Monday, October 13, 2008

The United States of Steroids.

The promise of steroids, of course, is like the promise of all drugs. They give you something, size, pleasure, penile-enhancement, you don't have to work for.

Some time over the last fifteen years, that became our national mantra. Something for nothing became our ethos.

Some time over the last fifteen years, everything grew out of control. Cattle got hormone enhanced and roughly doubled in size. A bottle of Coke, fifty years ago was 6.5 ounces, in my childhood it was 12 ounces, now a standard bottle is 20 ounces. Ballplayers who had never hit more than 17 homeruns were all of a sudden smacking four or five dozen. Barry Bonds who for fifteen years was 6'1" and 180 lbs over night ballooned to 240 lbs. His head looked like a quarter on the body of a watermelon.

The same has happened to movies. Bigger explosions. Bigger special effects. Bigger everything (except of course bigger story-telling, emotion, dialogue, plot, etc.) All this, of course, brings us to the stock market where everything got too big, too fast.

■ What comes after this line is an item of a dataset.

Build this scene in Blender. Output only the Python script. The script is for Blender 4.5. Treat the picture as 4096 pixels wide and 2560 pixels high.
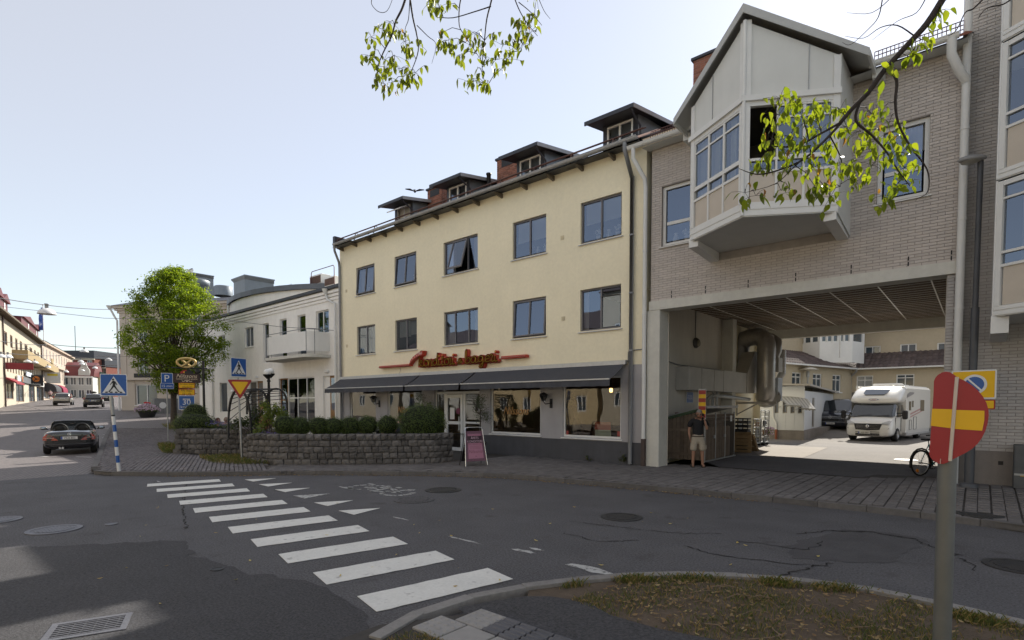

The issue with America today isn't merely the economy. It's how as a society we became drug addicted to 22-oz. steaks, 32-oz. Big Gulps, 7,200 sq. foot homes, 6,000-lbs. vehicles, 300-lbs. 9th-graders and $125,000,000 separation packages for failed executives.

What Joel Cairo (Peter Lorre) yelled at Kaspar Guttman (Sydney Greenstreet) we could all be yelling at ourselves, watch it here: http://www.youtube.com/watch?v=BeDNlXT7HdA

"You imbecile. You bloated idiot. You stupid fat-head you."